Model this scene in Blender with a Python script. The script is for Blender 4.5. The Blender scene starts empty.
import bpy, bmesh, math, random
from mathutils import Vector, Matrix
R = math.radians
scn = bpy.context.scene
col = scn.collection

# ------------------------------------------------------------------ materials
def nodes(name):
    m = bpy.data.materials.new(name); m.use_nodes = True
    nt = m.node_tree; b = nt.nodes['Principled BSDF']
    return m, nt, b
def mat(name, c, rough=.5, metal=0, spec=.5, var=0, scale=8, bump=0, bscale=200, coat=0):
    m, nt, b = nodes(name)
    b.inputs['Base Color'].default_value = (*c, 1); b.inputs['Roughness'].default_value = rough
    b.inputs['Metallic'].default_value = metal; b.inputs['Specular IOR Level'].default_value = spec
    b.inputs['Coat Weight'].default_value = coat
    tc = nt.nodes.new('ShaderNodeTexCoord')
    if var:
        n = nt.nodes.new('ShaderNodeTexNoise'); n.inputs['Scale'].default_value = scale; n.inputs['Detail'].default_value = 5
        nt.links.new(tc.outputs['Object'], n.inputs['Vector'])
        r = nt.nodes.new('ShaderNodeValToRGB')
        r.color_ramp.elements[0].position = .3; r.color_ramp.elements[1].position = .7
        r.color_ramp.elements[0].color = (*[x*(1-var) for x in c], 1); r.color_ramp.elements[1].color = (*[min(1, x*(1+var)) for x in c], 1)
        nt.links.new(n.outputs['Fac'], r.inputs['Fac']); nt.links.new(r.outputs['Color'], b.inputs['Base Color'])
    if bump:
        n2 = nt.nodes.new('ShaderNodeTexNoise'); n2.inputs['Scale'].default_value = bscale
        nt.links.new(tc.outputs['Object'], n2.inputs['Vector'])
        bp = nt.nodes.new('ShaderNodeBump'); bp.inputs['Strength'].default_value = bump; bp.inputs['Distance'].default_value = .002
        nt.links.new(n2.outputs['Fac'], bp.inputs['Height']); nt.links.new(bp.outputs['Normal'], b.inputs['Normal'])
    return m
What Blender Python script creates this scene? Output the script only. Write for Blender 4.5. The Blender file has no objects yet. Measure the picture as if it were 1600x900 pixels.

· · · · · · ·

WHAT IS EXPECTED: Begin with the first line of the records and reproduce each line as is, ending with the line that holds "col = scn.collection".

EXERCISE SOLUTION:
Model this scene in Blender with a Python script. The script is for Blender 4.5. The Blender scene starts empty.
import bpy, bmesh, math, random
from mathutils import Vector, Matrix
R = math.radians
scn = bpy.context.scene
col = scn.collection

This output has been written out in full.